--- START INFORMATION SUPPLIED ---

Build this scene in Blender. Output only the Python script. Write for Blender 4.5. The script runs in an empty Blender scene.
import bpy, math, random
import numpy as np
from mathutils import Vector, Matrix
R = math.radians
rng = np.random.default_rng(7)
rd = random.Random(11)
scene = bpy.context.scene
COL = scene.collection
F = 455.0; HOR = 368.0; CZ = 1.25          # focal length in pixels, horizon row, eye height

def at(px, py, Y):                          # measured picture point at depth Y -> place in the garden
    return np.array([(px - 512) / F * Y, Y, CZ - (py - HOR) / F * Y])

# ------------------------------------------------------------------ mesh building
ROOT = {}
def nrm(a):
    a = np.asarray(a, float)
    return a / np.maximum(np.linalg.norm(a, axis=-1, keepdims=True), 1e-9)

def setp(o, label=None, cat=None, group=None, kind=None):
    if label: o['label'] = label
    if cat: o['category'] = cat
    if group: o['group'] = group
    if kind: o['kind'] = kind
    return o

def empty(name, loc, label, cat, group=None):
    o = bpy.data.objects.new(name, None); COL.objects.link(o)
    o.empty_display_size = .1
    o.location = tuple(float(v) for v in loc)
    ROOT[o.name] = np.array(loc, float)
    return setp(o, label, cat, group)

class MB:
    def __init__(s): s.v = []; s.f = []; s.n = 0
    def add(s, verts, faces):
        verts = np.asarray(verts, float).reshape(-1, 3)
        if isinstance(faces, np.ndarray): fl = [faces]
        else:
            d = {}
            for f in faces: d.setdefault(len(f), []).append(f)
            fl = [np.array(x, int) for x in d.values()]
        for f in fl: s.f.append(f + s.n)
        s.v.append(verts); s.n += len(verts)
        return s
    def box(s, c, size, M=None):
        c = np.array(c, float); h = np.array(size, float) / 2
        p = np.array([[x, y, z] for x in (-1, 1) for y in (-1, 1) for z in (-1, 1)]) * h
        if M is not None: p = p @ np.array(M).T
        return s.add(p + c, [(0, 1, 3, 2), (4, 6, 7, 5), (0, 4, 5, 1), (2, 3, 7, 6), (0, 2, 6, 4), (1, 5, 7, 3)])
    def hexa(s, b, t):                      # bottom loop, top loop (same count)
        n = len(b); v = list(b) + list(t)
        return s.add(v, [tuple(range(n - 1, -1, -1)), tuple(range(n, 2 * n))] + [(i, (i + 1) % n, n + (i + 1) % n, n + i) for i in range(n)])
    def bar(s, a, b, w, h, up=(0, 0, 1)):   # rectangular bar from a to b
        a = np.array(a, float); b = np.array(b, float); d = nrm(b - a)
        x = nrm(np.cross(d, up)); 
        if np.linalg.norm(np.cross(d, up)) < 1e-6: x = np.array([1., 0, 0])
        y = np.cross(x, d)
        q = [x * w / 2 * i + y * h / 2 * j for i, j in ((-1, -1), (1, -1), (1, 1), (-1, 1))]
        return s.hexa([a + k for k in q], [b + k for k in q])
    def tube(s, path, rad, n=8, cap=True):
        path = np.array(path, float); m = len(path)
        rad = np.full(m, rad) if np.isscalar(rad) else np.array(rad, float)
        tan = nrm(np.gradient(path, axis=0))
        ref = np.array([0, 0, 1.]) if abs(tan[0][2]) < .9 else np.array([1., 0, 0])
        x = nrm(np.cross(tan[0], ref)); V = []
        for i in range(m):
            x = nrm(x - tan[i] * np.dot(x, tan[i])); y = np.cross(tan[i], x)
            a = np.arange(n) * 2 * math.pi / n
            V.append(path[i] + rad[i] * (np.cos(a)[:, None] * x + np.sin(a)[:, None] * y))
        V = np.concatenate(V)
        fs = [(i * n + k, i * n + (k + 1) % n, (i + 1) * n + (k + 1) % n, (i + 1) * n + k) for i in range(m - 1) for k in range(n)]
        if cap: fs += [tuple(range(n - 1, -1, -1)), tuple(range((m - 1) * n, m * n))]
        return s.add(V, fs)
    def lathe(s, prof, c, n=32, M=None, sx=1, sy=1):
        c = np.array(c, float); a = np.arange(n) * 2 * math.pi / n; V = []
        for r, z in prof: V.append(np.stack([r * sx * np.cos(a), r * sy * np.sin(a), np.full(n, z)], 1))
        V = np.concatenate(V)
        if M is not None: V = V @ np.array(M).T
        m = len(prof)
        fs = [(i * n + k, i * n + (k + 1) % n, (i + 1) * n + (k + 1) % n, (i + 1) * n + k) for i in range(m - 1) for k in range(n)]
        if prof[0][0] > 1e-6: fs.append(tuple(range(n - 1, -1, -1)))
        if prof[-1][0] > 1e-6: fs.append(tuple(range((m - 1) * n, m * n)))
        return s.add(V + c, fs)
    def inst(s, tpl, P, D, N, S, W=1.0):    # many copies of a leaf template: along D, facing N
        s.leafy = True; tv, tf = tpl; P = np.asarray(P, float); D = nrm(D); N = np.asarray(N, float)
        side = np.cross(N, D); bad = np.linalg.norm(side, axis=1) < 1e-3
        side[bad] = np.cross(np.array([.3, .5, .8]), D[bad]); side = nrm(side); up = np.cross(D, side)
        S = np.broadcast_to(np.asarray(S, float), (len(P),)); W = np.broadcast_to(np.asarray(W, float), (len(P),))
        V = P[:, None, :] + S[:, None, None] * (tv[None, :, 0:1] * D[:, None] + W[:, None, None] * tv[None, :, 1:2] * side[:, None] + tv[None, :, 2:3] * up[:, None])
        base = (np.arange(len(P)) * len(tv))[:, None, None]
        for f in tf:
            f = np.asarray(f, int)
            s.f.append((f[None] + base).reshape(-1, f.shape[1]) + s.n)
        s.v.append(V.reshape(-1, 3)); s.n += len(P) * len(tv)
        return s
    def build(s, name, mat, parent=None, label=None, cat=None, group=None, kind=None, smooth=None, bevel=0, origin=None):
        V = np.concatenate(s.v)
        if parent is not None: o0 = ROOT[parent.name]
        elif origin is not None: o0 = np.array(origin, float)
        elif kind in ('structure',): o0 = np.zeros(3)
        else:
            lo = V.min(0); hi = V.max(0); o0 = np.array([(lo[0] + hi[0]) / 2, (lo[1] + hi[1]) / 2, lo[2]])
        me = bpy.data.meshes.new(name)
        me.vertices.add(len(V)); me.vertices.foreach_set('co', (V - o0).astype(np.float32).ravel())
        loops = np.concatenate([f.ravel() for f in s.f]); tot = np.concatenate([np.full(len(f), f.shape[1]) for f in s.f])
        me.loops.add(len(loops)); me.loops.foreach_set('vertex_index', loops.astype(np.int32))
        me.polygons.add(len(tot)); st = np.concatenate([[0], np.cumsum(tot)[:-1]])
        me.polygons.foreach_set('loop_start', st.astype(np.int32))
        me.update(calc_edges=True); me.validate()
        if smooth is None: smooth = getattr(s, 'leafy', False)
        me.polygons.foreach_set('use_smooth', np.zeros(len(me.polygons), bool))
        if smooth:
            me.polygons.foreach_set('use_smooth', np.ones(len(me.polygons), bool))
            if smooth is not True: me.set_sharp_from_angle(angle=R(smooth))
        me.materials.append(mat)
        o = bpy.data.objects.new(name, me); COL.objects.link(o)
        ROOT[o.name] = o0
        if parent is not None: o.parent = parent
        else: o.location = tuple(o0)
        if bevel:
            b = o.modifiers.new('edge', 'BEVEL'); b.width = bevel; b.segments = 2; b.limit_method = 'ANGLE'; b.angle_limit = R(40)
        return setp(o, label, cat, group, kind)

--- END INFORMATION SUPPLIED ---

◆ **WORK TO COMPLETE**
Please transcribe, exactly and with nothing added, the lines from the first line of the material above through the line that contains "return setp(o, label, cat, group)".

◆ **OUTPUT BELOW**
Build this scene in Blender. Output only the Python script. Write for Blender 4.5. The script runs in an empty Blender scene.
import bpy, math, random
import numpy as np
from mathutils import Vector, Matrix
R = math.radians
rng = np.random.default_rng(7)
rd = random.Random(11)
scene = bpy.context.scene
COL = scene.collection
F = 455.0; HOR = 368.0; CZ = 1.25          # focal length in pixels, horizon row, eye height

def at(px, py, Y):                          # measured picture point at depth Y -> place in the garden
    return np.array([(px - 512) / F * Y, Y, CZ - (py - HOR) / F * Y])

# ------------------------------------------------------------------ mesh building
ROOT = {}
def nrm(a):
    a = np.asarray(a, float)
    return a / np.maximum(np.linalg.norm(a, axis=-1, keepdims=True), 1e-9)

def setp(o, label=None, cat=None, group=None, kind=None):
    if label: o['label'] = label
    if cat: o['category'] = cat
    if group: o['group'] = group
    if kind: o['kind'] = kind
    return o

def empty(name, loc, label, cat, group=None):
    o = bpy.data.objects.new(name, None); COL.objects.link(o)
    o.empty_display_size = .1
    o.location = tuple(float(v) for v in loc)
    ROOT[o.name] = np.array(loc, float)
    return setp(o, label, cat, group)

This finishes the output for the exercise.